By Day Seven I decided to change things up a bit. So I added a Hershey Kiss. I thought this way I would know if the males in this house truly didn’t see the cup or were choosing to ignore it. And it was American Hershey, so you know I meant business.

Here, boys, come and get the shiny chocolate.
Here, boys, come and get the shiny chocolate.

Nothing.

The cup remained.

Some friends on social media suggested upping the ante, perhaps with cash. My plan was to add something every day until it was discovered. So on Day Eight I included a loonie (that’s Canadian for dollar). Once again, I did this within the presence of my family. We left for the walk to school and then – EVERYTHING CHANGED.

Plot Twist

I returned home with Little who said he was thirsty. As we took our shoes off I said I’d get him a drink in a second. He was only steps ahead of me. “That’s ok. I found a cup right here!” he chirped and held up The Cup.

“Where did you get that?” I asked him, playing it cool.

“On the floor,” he replied.

“Was there anything else on the floor?” I inquired.

“Nope.”

Oh, the game had changed. Who could have removed the candy and money, but left the cup? My number one suspect was Bearded Husband. I determined I would not give him the satisfaction of a text asking him, oh, no, two could play it this way. I would Wait. Him. Out.

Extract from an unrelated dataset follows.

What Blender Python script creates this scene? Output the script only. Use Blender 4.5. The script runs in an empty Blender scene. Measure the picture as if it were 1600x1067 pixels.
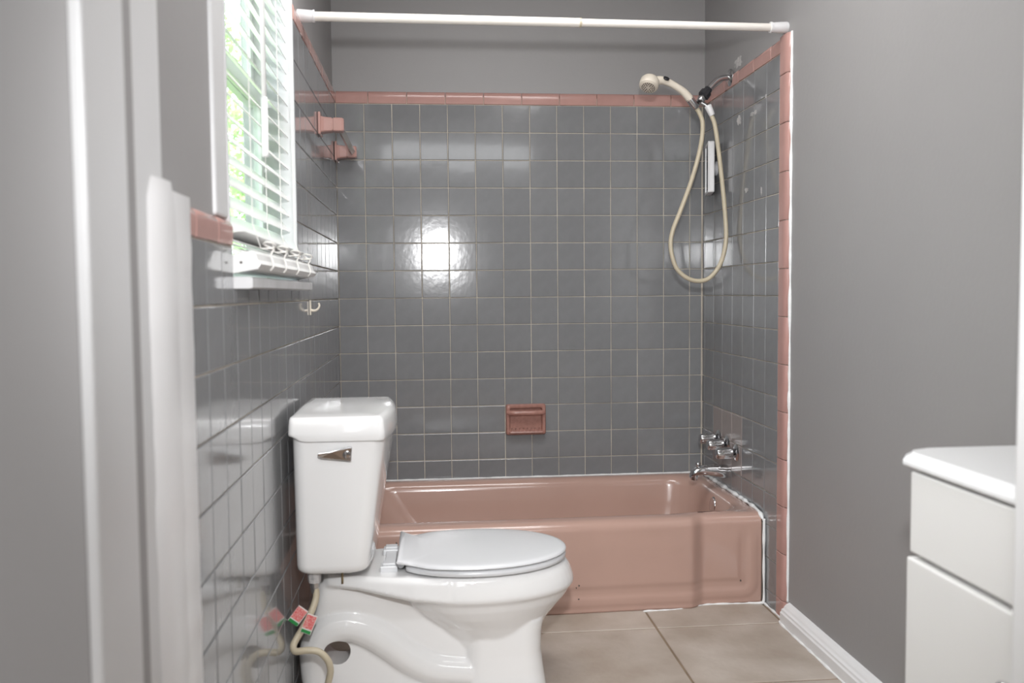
import bpy, bmesh, math, random
from mathutils import Vector, Matrix, noise
random.seed(7)
S = bpy.context.scene
COL = S.collection
PI = math.pi

# ------------------------------------------------------------------ camera
cd = bpy.data.cameras.new('camera')
cam = bpy.data.objects.new('camera', cd); COL.objects.link(cam)
S.camera = cam
cd.sensor_width = 36.0; cd.sensor_fit = 'HORIZONTAL'
cd.lens = 1379.19 / 1600 * 36.0
F = Vector((0.09011741, 0.99443263, -0.05461317))
Rv = Vector((0.99583358, -0.09074055, -0.00903478))
Uv = Vector((0.01394011, 0.05357143, 0.99846671))
CAMP = Vector((0.365455, -3.560328, 1.057239))
M = Matrix(((Rv.x, Uv.x, -F.x, CAMP.x), (Rv.y, Uv.y, -F.y, CAMP.y), (Rv.z, Uv.z, -F.z, CAMP.z), (0, 0, 0, 1)))
cam.matrix_world = M
cd.clip_start = 0.02
cd.dof.use_dof = True; cd.dof.focus_distance = 3.2; cd.dof.aperture_fstop = 3.6

# ------------------------------------------------------------------ colour management, world, lights
S.view_settings.view_transform = 'Standard'; S.view_settings.look = 'None'
S.view_settings.gamma = 1.0; S.view_settings.use_curve_mapping = False
S.view_settings.exposure = 0.19
w = bpy.data.worlds.new('world'); S.world = w; w.use_nodes = True
nt = w.node_tree; nt.nodes.clear()
wo = nt.nodes.new('ShaderNodeOutputWorld'); bg = nt.nodes.new('ShaderNodeBackground')
sky = nt.nodes.new('ShaderNodeTexSky'); sky.sky_type = 'HOSEK_WILKIE'; sky.turbidity = 6
sky.sun_direction = (0.5, 0.3, 0.8)
hsv = nt.nodes.new('ShaderNodeHueSaturation'); hsv.inputs['Saturation'].default_value = 0.3
bg.inputs['Strength'].default_value = 26.0
nt.links.new(sky.outputs[0], hsv.inputs['Color']); nt.links.new(hsv.outputs[0], bg.inputs[0]); nt.links.new(bg.outputs[0], wo.inputs[0])

def light(name, kind, loc, energy, size=0.3, aim=None, color=(1, 1, 1), sizey=None, spot=None, blend=0.5):
    l = bpy.data.lights.new(name, kind); l.energy = energy; l.color = color
    if kind == 'AREA':
        l.shape = 'RECTANGLE'; l.size = size; l.size_y = sizey or size
    else:
        l.shadow_soft_size = size
    if kind == 'SPOT':
        l.spot_size = math.radians(spot); l.spot_blend = blend
    o = bpy.data.objects.new(name, l); COL.objects.link(o); o.location = loc
    if aim:
        o.rotation_euler = (Vector(aim) - Vector(loc)).to_track_quat('-Z', 'Y').to_euler()
    return o
light('camera_flash', 'SPOT', (0.42, -3.45, 1.37), 108, 0.038, (0.95, -0.4, 0.88), (0.985, 0.99, 1.0), spot=84, blend=0.9)
light('bathroom_overhead_fill', 'AREA', (0.60, -1.45, 2.40), 18, 0.7, (0.75, -1.45, 0), (1.0, 0.99, 0.985), sizey=0.9)  # added soft light from above for ambient level, not a modelled fixture
light('vanity_side_fill', 'AREA', (1.0, -2.1, 2.37), 3.5, 0.9, (0.2, -1.9, 0.6), (1.0, 0.985, 0.97), sizey=0.25)  # added fill near the ceiling, brightens left wall and toilet side
light('hall_overhead_fill', 'AREA', (0.45, -4.5, 2.38), 40, 2.0, (0.45, -4.3, 0), (0.965, 0.985, 1.0), sizey=1.2)  # added ambient light for the hall, spills through the doorway
light('hall_added_fill', 'AREA', (-0.5, -4.6, 1.25), 11, 1.0, (1.2, -1.6, 0.5), (0.975, 0.99, 1.0), sizey=1.0)  # added fill, no real source; lifts lower right wall and cabinet front
sun = light('sun', 'SUN', (-4, 3, 6), 16.0, 0.02, (-4.25, 3.75, 5.4)); sun.data.angle = 0.02

# ------------------------------------------------------------------ materials
def mat(name, col, rough=0.5, metal=0.0, var=0.0, vscale=6.0, bump=0.0, bscale=60.0, coat=0.0, col2=None,
        spec=0.5, trans=0.0, detail=4.0, objrand=0.0, stretch=None, sss=0.0):
    m = bpy.data.materials.new(name); m.use_nodes = True
    n = m.node_tree; b = n.nodes['Principled BSDF']
    b.inputs['Base Color'].default_value = (*col, 1)
    b.inputs['Roughness'].default_value = rough; b.inputs['Metallic'].default_value = metal
    b.inputs['Specular IOR Level'].default_value = spec
    b.inputs['Coat Weight'].default_value = coat; b.inputs['Coat Roughness'].default_value = 0.05
    if trans: b.inputs['Transmission Weight'].default_value = trans
    tc = n.nodes.new('ShaderNodeTexCoord'); vec = tc.outputs['Object']
    if stretch:
        mp = n.nodes.new('ShaderNodeMapping'); mp.inputs['Scale'].default_value = stretch
        n.links.new(vec, mp.inputs[0]); vec = mp.outputs[0]
    last = None
    if var or col2:
        t = n.nodes.new('ShaderNodeTexNoise'); t.inputs['Scale'].default_value = vscale; t.inputs['Detail'].default_value = detail
        n.links.new(vec, t.inputs['Vector'])
        r = n.nodes.new('ShaderNodeValToRGB'); r.color_ramp.elements[0].position = 0.35; r.color_ramp.elements[1].position = 0.68
        c2 = col2 if col2 else tuple(min(1, c * (1 + var)) for c in col)
        c1 = col if col2 else tuple(c * (1 - var) for c in col)
        r.color_ramp.elements[0].color = (*c1, 1); r.color_ramp.elements[1].color = (*c2, 1)
        n.links.new(t.outputs['Fac'], r.inputs['Fac']); last = r.outputs['Color']
    if objrand:
        oi = n.nodes.new('ShaderNodeObjectInfo'); mr = n.nodes.new('ShaderNodeMapRange')
        mr.inputs['To Min'].default_value = 1 - objrand; mr.inputs['To Max'].default_value = 1 + objrand
        n.links.new(oi.outputs['Random'], mr.inputs['Value'])
        mx = n.nodes.new('ShaderNodeMix'); mx.data_type = 'RGBA'; mx.blend_type = 'MULTIPLY'; mx.inputs['Factor'].default_value = 1
        if last: n.links.new(last, mx.inputs[6])
        else: mx.inputs[6].default_value = (*col, 1)
        cc = n.nodes.new('ShaderNodeCombineColor')
        for k in range(3): n.links.new(mr.outputs[0], cc.inputs[k])
        n.links.new(cc.outputs[0], mx.inputs[7]); last = mx.outputs[2]
    if last: n.links.new(last, b.inputs['Base Color'])
    if bump:
        t2 = n.nodes.new('ShaderNodeTexNoise'); t2.inputs['Scale'].default_value = bscale; t2.inputs['Detail'].default_value = 3
        n.links.new(vec, t2.inputs['Vector'])
        bp = n.nodes.new('ShaderNodeBump'); bp.inputs['Strength'].default_value = bump; bp.inputs['Distance'].default_value = 0.004
        n.links.new(t2.outputs['Fac'], bp.inputs['Height']); n.links.new(bp.outputs[0], b.inputs['Normal'])
    return m
TILE = (0.205, 0.208, 0.214)
m_tile = mat('gray_glazed_tile', TILE, 0.125, var=0.04, vscale=25, bump=0.05, bscale=45, objrand=0.04, coat=0.35)
m_taupe = mat('taupe_glazed_tile', (0.30, 0.262, 0.25), 0.16, var=0.03, vscale=20, bump=0.05, bscale=45)
m_pink = mat('pink_glazed_trim', (0.44, 0.255, 0.225), 0.15, var=0.05, vscale=14, bump=0.04, bscale=40, objrand=0.05)
m_grout = mat('cream_grout', (0.52, 0.47, 0.40), 0.9, var=0.22, vscale=7, bump=0.3, bscale=200)
m_paint = mat('gray_wall_paint', (0.285, 0.277, 0.276), 0.5, var=0.015, vscale=3, bump=0.10, bscale=70)
m_white = mat('white_trim_paint', (0.74, 0.735, 0.74), 0.35, bump=0.10, bscale=40, var=0.02)
m_jamb = mat('off_white_frame_paint', (0.60, 0.60, 0.605), 0.4, bump=0.05, bscale=20, var=0.02)
m_ceil = mat('white_ceiling_paint', (0.78, 0.77, 0.76), 0.8, bump=0.2, bscale=80)
m_porc = mat('white_porcelain', (0.80, 0.795, 0.79), 0.07, var=0.01, vscale=4, coat=0.4)
m_seat = mat('white_plastic_seat', (0.66, 0.665, 0.68), 0.22, var=0.01)
m_tub = mat('pink_tub_enamel', (0.46, 0.30, 0.248), 0.16, var=0.03, vscale=3, coat=0.3)
m_dish = mat('rose_soap_dish_glaze', (0.37, 0.19, 0.155), 0.2, var=0.10, vscale=60)
m_chrome = mat('chrome', (0.62, 0.62, 0.63), 0.10, metal=1.0, bump=0.02)
m_black = mat('black_rubber', (0.02, 0.02, 0.024), 0.35, bump=0.05)
m_cream = mat('cream_plastic', (0.70, 0.635, 0.54), 0.25, var=0.02)
m_hose = mat('beige_vinyl_hose', (0.52, 0.455, 0.335), 0.35, var=0.05, vscale=20, bump=0.25, bscale=300)
m_caulk = mat('white_caulk', (0.80, 0.80, 0.80), 0.5, var=0.06, vscale=40, bump=0.5, bscale=60)
m_rod = mat('ivory_rod_enamel', (0.78, 0.74, 0.69), 0.3, var=0.03, vscale=5)
m_floor = mat('beige_stone_tile', (0.36, 0.30, 0.25), 0.5, col2=(0.49, 0.43, 0.38), vscale=5.5, bump=0.25, bscale=55, detail=9, objrand=0.04)
m_fgrout = mat('brown_floor_grout', (0.24, 0.175, 0.12), 0.9, var=0.2, vscale=12, bump=0.3)
m_vinyl = mat('white_blind_vinyl', (0.80, 0.80, 0.79), 0.4, var=0.01)
bb = m_vinyl.node_tree.nodes['Principled BSDF']; bb.inputs['Subsurface Weight'].default_value = 0.0
m_sash = mat('white_window_sash', (0.78, 0.79, 0.78), 0.35, var=0.02)
m_sill = mat('white_marble_sill', (0.72, 0.72, 0.73), 0.25, col2=(0.58, 0.575, 0.58), vscale=9)
m_cab = mat('white_cabinet_paint', (0.75, 0.74, 0.73), 0.4, var=0.015, vscale=3)
m_counter = mat('white_cultured_marble', (0.82, 0.82, 0.83), 0.12, coat=0.3, var=0.01)
m_cord = mat('white_cord', (0.75, 0.73, 0.70), 0.8, bump=0.3, bscale=400)
m_dark = mat('dark_chip', (0.09, 0.07, 0.06), 0.7, var=0.3, vscale=200)
m_bar = mat('smoky_acrylic_bar', (0.34, 0.32, 0.28), 0.18, var=0.05)
m_leaf = mat('leaf_green', (0.16, 0.30, 0.08), 0.5, col2=(0.42, 0.55, 0.24), vscale=2.0, objrand=0.2)
m_grass = mat('lawn_green', (0.12, 0.22, 0.05), 0.8, col2=(0.25, 0.35, 0.10), vscale=4)
m_mirror = mat('mirror_glass', (0.75, 0.76, 0.77), 0.03, metal=1.0, var=0.01)
m_residue = mat('dried_adhesive', (0.52, 0.50, 0.49), 0.8, col2=(0.36, 0.35, 0.35), vscale=60, bump=0.6, bscale=150)
m_red = mat('tag_red', (0.70, 0.10, 0.11), 0.4, col2=(0.75, 0.42, 0.38), vscale=260)
m_green = mat('tag_green', (0.03, 0.27, 0.07), 0.4, var=0.1)
m_tag = mat('tag_paper', (0.75, 0.72, 0.68), 0.5, var=0.02)
m_hallfloor = mat('hall_wood_floor', (0.30, 0.20, 0.13), 0.4, col2=(0.22, 0.14, 0.09), vscale=4, stretch=(8, 1, 1))
m_glass = bpy.data.materials.new('window_glass'); m_glass.use_nodes = True
gn = m_glass.node_tree; gn.nodes.clear()
go = gn.nodes.new('ShaderNodeOutputMaterial'); gm = gn.nodes.new('ShaderNodeMixShader'); gt = gn.nodes.new('ShaderNodeBsdfTransparent')
gg_ = gn.nodes.new('ShaderNodeBsdfGlossy'); gf = gn.nodes.new('ShaderNodeMath'); gf.operation = 'POWER'; gf.inputs[1].default_value = 6.0
glw = gn.nodes.new('ShaderNodeLayerWeight'); glw.inputs['Blend'].default_value = 0.5; gn.links.new(glw.outputs['Facing'], gf.inputs[0])
gt.inputs['Color'].default_value = (0.93, 0.97, 0.94, 1); gg_.inputs['Roughness'].default_value = 0.02
gn.links.new(gf.outputs[0], gm.inputs[0]); gn.links.new(gt.outputs[0], gm.inputs[1]); gn.links.new(gg_.outputs[0], gm.inputs[2]); gn.links.new(gm.outputs[0], go.inputs[0])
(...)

And then the game changed again. My friend texted to tell me that a coworker strode into the staff room, walked up to BH and said, “JUST PICK UP THE CUP ALREADY” and then walked out. BH was perplexed and our friend told him I was doing a social experiment and not to worry about it. “Was I supposed to ask her about her hair or something?” he asked.

No.

So it was not Oblivious Bearded Husband. The mystery prevailed. I thought I’d have to give up, but not before interrogating all the other males in the house first. Denials and confusion abounded.

Cup Resolution

Finally at dinner time we brought our various stories together and I explained what had been going on. “What cup?” all five of them asked. ALL FIVE OF THE PEOPLE WHO WALKED BY THAT CUP FOR EIGHT DAYS. Except Little changed his story and said, “Oh, yeah, the blue cup on the floor that had the money and the New Work chocolate.”

Hold on, New Work chocolate? Coin? This kid knew more than he was saying.

“Did you see those things in the cup?”

“Yup.”

“Where are they?”

“I don’t know. Where are they?” he replied. Then he seemed to have a flash of memory and started opening kitchen drawers. After a few minutes of baffling conversation where he repeatedly asked me where he had put them, we concluded that he snagged the treats, hid them, then forgot their location before he even asked me for that fateful drink. All because he wanted to eat the chocolate himself.

I surrender.

If you need me, I’ll be sobbing quietly as I pick up random game pieces and underwear off the basement floor.